6.4 Towards More Actionable Tropical Storm Warnings, Google Public Alerts

Wednesday, 13 January 2016: 9:15 AM
Room 333-334 ( New Orleans Ernest N. Morial Convention Center)
Pete Giencke, Google, Inc., Mountain View, CA; and N. Savio, P. Patel, and S. Hakusa

People in the path of the next Hurricane Sandy can expect to receive news of a tropical storm watch or warning from myriad sources: the internet, social media, radio, TV, etc. Though these alerts often provide useful information, the general coarseness of the content (geographic and otherwise) can leave individual users wondering if they're actually at risk.

With over 80 million people[1] directly exposed to tropical storms worldwide, and the lead time associated with these events, tropical storms represent a major opportunity to improve public safety outcomes, at scale.

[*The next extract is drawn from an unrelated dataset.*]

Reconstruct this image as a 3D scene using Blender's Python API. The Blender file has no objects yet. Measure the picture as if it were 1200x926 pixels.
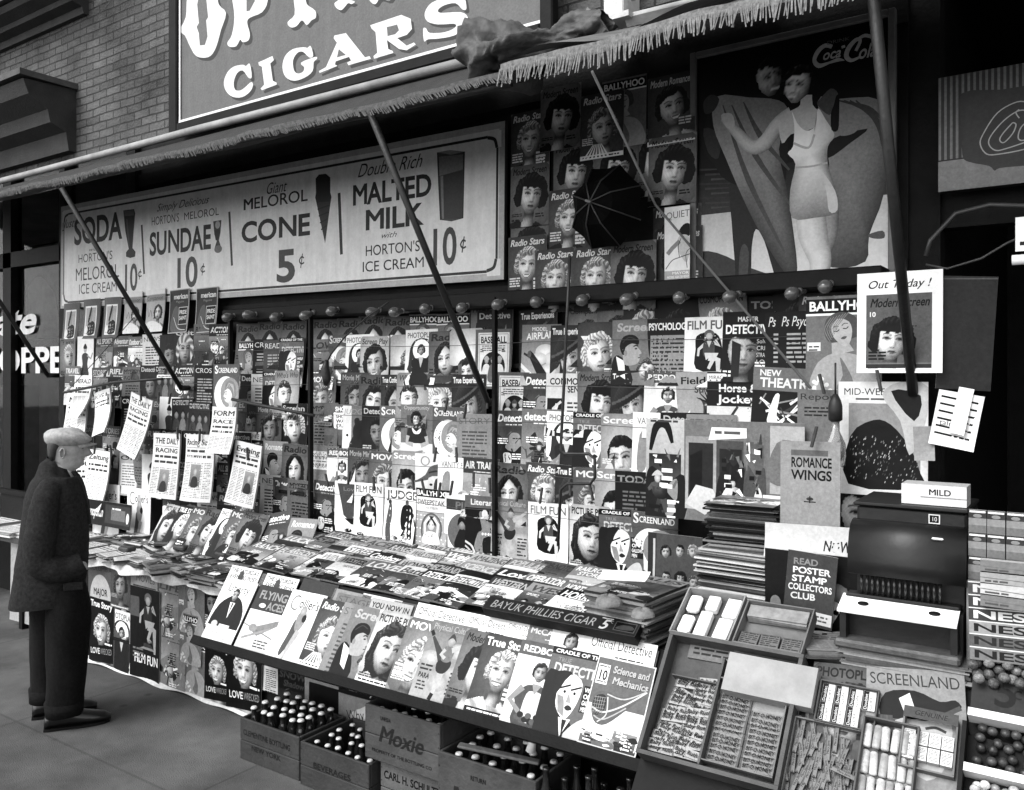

Over the past year, Google has undertaken significant user and field research to better understand the needs of these at-risk people. The team learned not only of general alerting ambivalence ahead of major storms, but also of the cognitive overhead inherent to much of the early warning information currently being presented to users.

Key findings from this research include a) specific individual risks posed by a tropical storm is unclear to users, b) current tropical storm visualizations lead to fundamental misunderstandings of the nature and path of a storm, and c) the tone and presentation of alerting and preparedness content does not resonate with users, and these users then ignore this content, and d) probabilistic warning information is almost universally unintelligible to the lay user. Through its Public Alerts product, Google has built upon these and additional lessons learned to build a better tropical storm early warning content, optimized for comprehension and actionability.

This presentation will focus on the social science behind Google Public Alerts improved tropical storm warnings, and offer insights and recommendations from our user research and testing.